Как пенсионера, его не могли обязать работать. Но пытались привлекать к бесплатному труду — заставляли обрезать нитки с готовой швейной продукции. Отец протестовал, и из-за этого начался конфликт с администрацией. Летом «активисты» стали его пугать тем, что «опустят». Но поводов все не было и не было. Тогда его поместили в «козлодерню» (так называют помещение для обыска, где часто оказываются осужденные с низким социальным статусом). Туда же подсадили психически ненормального педофила. Кстати, это тот же самый человек, которого использовали в провокации с полковником Захарченко. Когда отец вернулся в отряд, его стали там «прессовать». Сказали, что теперь он должен быть всегда с «опущенными», раз находился в одном помещении с таким и еще кипятка ему наливал. Отец позвонил домой по таксомату, назвал имена «активистов» и сотрудников. Сказал дословно: «Попробуйте меня спасти». Моя сестра сразу же отправилась в колонию.

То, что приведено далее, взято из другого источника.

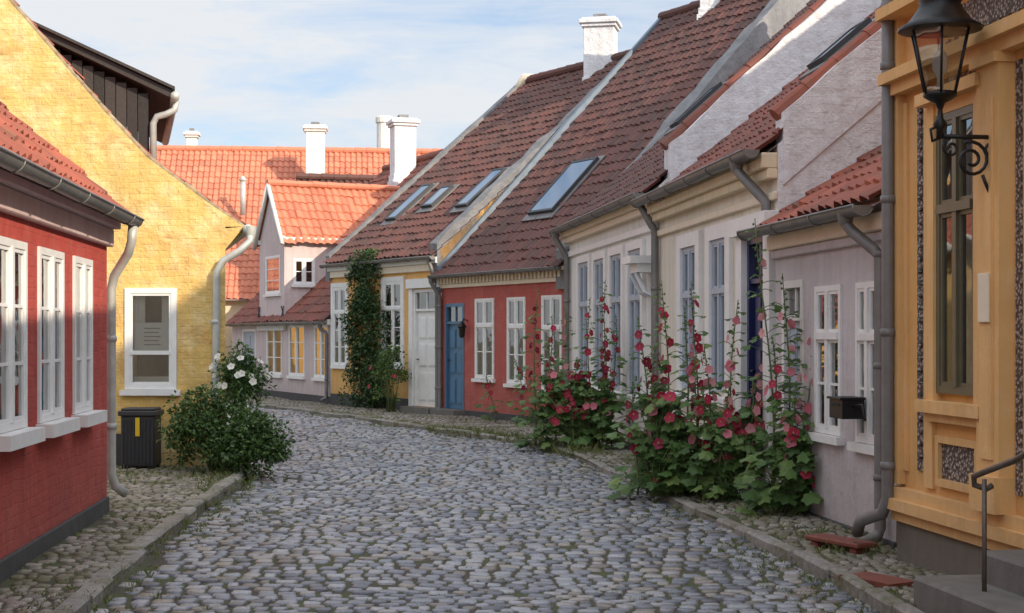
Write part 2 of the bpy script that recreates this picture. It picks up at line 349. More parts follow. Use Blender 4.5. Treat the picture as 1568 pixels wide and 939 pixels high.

Дочь Гончарова рассказывает, как была на приеме у начальника, как тот не пустил ее к отцу на свидание, но пояснил, что Гончаров помещен в ШИЗО, поскольку занимался членовредительством. За сутки до окончания срока наказания он прочитал сокамерникам в ШИЗО стихотворение собственного сочинения «Ушел последний честный мент» и ночью свел счеты с жизнью.
— Мы полагаем, он сделал это, чтобы не возвращаться в отряд, где его будут снова унижать, — говорит дочь. — СК отказал в возбуждении уголовного дела по статье «Доведение до самоубийства». Прокуратура нарушений не усмотрела. Но мы продолжаем бороться.